Par ricochet, cette loi de protection de l’environnement permet donc, en préservant une nature fragilisée par l’urbanisation galopante, de protéger nombre d’espèces animales. Toutefois, notons que dans ces zones à préserver, « des aménagements légers peuvent y être implantés lorsqu’ils sont nécessaires à leur gestion, à leur mise en valeur notamment économique ou, le cas échéant, à leur ouverture au public » (art. L.146-6 du code de l’urbanisme).

Le décret R.146-2 décrit les aménagements « légers » qui peuvent y être implantés, après enquête publique4, « à condition que leur localisation et leur aspect ne dénaturent pas le caractère des sites, ne compromettent pas leur qualité architecturale et paysagère et ne portent pas atteinte à la préservation des milieux » (cheminements piétonniers, aires de stationnement prévenant le stationnement irrégulier, et certains aménagements agricoles, piscicoles etc. s’ils sont sur une surface limitée et/ou s’ils sont liés à des activités traditionnelles – élevage de moutons de prés salés notamment).

Certains aménagements doivent « permettre un retour du site à l’état naturel ». Outre la loi « Littoral », qui soustrait une partie de nos côtes à l’urbanisation, d’autres dispositions protectrices existent. Si, selon une étude publiée en 2012, 75 % du littoral est non artificialisé, c’est-à-dire non retiré de son état naturel, seulement 15 % des bandes côtières de 250 m bénéficient d’une protection élevée: protection réglementaire (réserves naturelles, arrêtés préfectoraux de protection de biotope) ou foncière (Conservatoire du littoral).

Les protections contractuelles (réseau Natura 2000), les sites d’intérêt communautaires, les zones spéciales de conservation (directive « Habitats ») et les zones de protection spéciales (directive « Oiseaux ») permettent tout de même une couverture de près de la moitié des rivages5. Néanmoins, la protection n’est pas toujours très contraignante et l’étude estime à deux tiers le périmètre non artificialisé qui ne bénéficie pas d’un haut niveau de protection.

Les pressions économiques et les tentatives d’affaiblissement de la loi présentent une menace à ne pas négliger (se rappeler l’affaire des paillotes en 20006) : la loi mériterait d’être confortée pour renforcer plus avant la protection de notre littoral, menacé par ailleurs par la montée du niveau de la mer et l’inconstance climatique qui semble se confirmer d’année en année.
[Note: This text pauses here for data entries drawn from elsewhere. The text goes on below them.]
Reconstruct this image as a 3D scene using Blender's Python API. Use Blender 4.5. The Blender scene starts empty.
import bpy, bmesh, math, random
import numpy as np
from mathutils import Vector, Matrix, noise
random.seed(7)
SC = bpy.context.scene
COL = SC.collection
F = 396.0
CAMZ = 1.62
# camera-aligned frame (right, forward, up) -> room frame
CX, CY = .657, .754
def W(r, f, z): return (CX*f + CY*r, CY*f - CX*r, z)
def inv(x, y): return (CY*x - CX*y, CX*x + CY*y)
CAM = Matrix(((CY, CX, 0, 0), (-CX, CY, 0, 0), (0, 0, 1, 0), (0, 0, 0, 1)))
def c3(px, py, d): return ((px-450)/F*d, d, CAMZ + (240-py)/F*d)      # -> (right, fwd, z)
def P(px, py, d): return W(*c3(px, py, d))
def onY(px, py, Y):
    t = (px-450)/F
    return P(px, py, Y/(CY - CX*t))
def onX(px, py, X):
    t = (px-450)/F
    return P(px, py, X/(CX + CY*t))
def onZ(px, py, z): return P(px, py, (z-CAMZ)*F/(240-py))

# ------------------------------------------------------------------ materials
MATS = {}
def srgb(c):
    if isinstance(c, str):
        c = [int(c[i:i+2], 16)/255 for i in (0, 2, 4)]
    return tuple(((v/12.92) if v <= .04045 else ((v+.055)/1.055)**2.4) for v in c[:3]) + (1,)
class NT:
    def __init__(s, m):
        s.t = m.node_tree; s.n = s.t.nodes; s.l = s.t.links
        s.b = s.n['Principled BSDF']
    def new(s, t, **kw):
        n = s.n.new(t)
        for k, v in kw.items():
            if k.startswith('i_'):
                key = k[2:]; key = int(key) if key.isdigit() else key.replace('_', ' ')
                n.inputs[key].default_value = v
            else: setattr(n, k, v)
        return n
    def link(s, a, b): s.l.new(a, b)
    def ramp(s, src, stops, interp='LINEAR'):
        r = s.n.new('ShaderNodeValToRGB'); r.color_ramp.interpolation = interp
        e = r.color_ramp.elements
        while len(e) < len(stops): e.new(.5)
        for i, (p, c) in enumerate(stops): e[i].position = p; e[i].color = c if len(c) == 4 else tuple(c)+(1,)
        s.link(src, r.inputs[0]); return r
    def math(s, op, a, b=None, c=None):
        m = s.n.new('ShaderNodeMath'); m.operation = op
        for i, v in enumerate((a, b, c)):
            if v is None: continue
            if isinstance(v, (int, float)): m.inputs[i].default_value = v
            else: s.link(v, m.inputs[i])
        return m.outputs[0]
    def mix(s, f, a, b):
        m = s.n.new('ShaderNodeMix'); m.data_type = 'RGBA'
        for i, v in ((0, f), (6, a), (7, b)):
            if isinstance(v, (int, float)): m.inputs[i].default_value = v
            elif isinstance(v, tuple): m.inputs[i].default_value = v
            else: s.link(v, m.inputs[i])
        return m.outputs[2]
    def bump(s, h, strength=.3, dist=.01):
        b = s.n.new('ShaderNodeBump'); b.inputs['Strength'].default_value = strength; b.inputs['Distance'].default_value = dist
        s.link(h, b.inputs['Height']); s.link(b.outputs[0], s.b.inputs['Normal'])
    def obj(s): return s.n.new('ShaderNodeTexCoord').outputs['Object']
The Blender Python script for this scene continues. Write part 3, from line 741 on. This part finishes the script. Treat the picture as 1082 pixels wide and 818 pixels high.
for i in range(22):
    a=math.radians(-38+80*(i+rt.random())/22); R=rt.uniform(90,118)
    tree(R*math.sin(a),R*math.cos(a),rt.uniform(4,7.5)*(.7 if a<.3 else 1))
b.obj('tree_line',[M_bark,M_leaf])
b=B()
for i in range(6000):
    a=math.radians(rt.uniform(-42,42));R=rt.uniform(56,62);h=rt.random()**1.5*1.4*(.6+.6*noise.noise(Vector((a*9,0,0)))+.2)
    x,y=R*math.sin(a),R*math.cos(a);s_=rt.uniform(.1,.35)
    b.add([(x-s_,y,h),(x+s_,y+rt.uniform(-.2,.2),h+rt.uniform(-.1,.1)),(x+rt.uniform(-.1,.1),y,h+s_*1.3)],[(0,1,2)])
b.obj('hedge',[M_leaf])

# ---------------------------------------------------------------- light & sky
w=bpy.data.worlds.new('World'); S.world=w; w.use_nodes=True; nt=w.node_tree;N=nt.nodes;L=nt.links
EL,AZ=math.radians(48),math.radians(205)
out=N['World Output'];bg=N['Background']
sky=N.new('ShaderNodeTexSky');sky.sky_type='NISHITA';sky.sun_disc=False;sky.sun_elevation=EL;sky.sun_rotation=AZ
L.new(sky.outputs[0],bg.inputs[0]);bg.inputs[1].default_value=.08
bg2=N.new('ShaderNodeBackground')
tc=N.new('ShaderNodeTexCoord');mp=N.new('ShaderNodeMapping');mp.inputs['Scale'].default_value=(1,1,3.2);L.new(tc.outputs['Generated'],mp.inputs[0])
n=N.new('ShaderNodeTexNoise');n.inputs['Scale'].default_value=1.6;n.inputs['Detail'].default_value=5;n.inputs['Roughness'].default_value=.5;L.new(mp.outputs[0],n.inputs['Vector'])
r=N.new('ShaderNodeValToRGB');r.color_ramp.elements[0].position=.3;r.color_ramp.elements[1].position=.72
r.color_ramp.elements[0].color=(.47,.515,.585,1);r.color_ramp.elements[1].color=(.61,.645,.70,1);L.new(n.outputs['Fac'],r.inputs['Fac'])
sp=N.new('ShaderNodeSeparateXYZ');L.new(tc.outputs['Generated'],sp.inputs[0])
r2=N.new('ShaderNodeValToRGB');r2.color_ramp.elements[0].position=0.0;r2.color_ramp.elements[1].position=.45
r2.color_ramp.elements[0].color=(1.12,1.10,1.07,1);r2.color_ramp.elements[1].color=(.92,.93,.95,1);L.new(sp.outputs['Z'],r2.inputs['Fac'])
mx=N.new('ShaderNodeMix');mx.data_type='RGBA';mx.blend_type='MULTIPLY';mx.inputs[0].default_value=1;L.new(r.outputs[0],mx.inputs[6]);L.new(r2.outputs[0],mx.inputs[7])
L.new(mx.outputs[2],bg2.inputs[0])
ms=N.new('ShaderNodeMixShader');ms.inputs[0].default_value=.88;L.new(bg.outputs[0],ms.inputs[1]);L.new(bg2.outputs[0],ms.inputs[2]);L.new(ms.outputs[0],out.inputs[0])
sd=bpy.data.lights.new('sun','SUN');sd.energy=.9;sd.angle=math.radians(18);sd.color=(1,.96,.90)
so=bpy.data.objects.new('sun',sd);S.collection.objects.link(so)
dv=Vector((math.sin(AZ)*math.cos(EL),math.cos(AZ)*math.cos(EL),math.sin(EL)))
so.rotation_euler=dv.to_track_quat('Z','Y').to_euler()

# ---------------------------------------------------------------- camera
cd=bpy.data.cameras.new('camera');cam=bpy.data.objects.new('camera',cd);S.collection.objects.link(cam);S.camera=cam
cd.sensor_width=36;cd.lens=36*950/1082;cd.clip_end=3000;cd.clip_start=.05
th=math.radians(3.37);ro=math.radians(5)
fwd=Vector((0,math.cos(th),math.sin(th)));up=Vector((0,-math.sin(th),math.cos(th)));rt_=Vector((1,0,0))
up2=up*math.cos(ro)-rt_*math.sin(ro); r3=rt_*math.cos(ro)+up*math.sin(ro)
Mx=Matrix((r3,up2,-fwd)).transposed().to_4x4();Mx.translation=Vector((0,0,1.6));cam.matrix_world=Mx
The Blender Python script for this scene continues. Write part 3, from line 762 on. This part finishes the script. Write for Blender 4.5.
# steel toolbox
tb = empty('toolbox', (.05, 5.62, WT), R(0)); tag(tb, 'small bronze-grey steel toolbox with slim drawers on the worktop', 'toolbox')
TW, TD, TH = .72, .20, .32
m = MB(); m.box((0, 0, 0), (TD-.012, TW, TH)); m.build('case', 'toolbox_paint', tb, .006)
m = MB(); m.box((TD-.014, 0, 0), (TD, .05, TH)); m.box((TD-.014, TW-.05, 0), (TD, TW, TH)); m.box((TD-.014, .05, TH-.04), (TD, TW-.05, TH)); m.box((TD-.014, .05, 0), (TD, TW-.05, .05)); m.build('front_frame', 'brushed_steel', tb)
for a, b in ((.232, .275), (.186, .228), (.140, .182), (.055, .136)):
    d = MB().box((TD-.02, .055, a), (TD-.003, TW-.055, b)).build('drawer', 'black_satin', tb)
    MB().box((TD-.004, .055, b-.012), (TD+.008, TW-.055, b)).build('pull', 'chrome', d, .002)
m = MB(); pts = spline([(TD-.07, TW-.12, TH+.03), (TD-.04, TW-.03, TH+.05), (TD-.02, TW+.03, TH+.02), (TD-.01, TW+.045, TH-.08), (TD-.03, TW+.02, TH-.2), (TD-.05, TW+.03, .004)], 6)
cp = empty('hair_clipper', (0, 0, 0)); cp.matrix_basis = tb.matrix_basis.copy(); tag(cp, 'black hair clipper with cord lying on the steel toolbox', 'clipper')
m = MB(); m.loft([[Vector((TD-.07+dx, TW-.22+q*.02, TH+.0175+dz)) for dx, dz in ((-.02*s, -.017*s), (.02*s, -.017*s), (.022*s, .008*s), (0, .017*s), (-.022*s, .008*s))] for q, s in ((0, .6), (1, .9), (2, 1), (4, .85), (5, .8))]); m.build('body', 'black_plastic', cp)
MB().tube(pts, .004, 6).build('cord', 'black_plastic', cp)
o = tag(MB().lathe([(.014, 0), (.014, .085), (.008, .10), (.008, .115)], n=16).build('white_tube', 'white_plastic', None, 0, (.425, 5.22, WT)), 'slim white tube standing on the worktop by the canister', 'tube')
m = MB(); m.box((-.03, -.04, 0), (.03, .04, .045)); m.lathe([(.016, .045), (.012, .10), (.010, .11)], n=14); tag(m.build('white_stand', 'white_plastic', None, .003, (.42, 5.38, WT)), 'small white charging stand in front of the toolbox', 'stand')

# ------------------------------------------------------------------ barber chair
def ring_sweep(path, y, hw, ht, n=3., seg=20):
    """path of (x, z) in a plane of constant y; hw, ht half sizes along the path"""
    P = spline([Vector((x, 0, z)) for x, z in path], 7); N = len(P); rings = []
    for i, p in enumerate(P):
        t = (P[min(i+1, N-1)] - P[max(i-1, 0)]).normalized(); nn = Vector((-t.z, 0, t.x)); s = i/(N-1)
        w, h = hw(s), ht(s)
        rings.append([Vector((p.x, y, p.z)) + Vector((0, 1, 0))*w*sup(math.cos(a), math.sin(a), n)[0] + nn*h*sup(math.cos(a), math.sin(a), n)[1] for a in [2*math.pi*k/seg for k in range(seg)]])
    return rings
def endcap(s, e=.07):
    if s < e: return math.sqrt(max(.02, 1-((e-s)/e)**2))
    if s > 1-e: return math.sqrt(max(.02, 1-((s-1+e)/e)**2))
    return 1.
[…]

Espérons que la COP 21 sur le Climat qui s’est déroulée début décembre à Paris tiendra ses promesses pour limiter notre implication dans le changement climatique.

Sophie Hild


  1. Loi n° 86-2 du 3 janvier 1986 relative à l’aménagement, la protection et la mise en valeur du littoral, version en vigueur
  2. Décret d’application R.146-1 de l’article L.146-6 du code de l’urbanisme. 
  3. Article L.146-6 du code de l’urbanisme.
  4.  Dans les cas prévus par les articles R.123-1 à R.12333 du code de l’environnement. 
  5. Commissariat général au développement durable. Le Point sur, n° 153, décembre 2012: «Trois quarts des rivages métropolitains sont non artificialisés mais une part importante est menacée et peu protégée » (disponible sur le site de l’Observatoire national de la mer et du littoral).
  6. Lire le communiqué de presse de France Nature Environnement du 4 janvier 2016 « Une loi plébiscitée par 90 % des Français ». Lecture conseillée pour creuser l’étude de cette loi: « La loi LITTORAL & ses modalités particulières d’application en urbanisme » par Isabelle Dunod sur www.wikiterritorial.cnfpt.fr.